A reflection on growing up in Mountmellick, shaped by railway life, family, land, and memory.
The only place I have ever really known is Mountmellick and the surrounding land along the Owenass River where I caught Trout for Tea on the way home from the convent school when I was a little boy. The small town is huddled against the foothills of the Slieve Bloom Mountains to the West and the Boglands to the North where we had a family plot to cut our Turf for heating in the open fire and cooking on the old black range. A patchwork of farms and small holdings unfurled like a long tail along the river’s edge to the west and vast fields of Sugar Beet to the North & East ultimately destined for the Sugar Refineries of Carlow and Mallow and then on to England and beyond.
Along the banks of the railway line and about a wolfs howl to the station was always a resplendent display of golden daffodils swaying in the gentle spring breese the scent of which always lingered on the air into the late spring evening.

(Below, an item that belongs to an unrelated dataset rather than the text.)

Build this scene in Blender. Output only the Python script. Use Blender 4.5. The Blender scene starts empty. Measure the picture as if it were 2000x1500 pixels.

My brothers Michael and Peter and I plus my 6 sisters Joan, Elizabeth, Mary, Josaphine, Winnifred & Bernadette were all born at the small gatekeeper’s house that came with the Railway Crossings. We were born down ladder in the main bedroom where we remained until about two years old or stopped bedwetting whichever came sooner. We then graduated up the ladder to a loft area with two big beds one for the girls and one for the boys. The house had been inherited by my mother Annie from her family who had been Gatekeepers for the railway since the late 1800.
Our small railway house and farm were nothing special. Including the house and barns, the potato field, outhouses, Chicken Coup, hen run and gravel drive it was about 4 acres. The railway line itself passed within 10ft of our front door. In my dreams to this day I can still hear the steam trains shunting past the bedroom window its lights casting flickering figures on the bedroom wall with the acrid smell of smoke in my nostrils.
We produced our own Potatoes, Lettuce, Cabbage, Onions, rosy sweet apples plus Milk & Churned Butter some of which we sold over the dry-stone wall.
My Dad kept Bees, aided by Michael, inherited from Mums Dad Joseph. The lovely runny honey was delicious.
Our world fell apart in the late 1950’s when it was decided that the railway line to our little town would close. This was brought about by the demise of the Sugar Beet industry as England imported from its colonies the much cheaper sugar extracted from sugar cane. By the time the summer of 1962 had dawned the trains had stopped, the crossings were gone and a new chapter in our lives had begun in Salford Northwest England.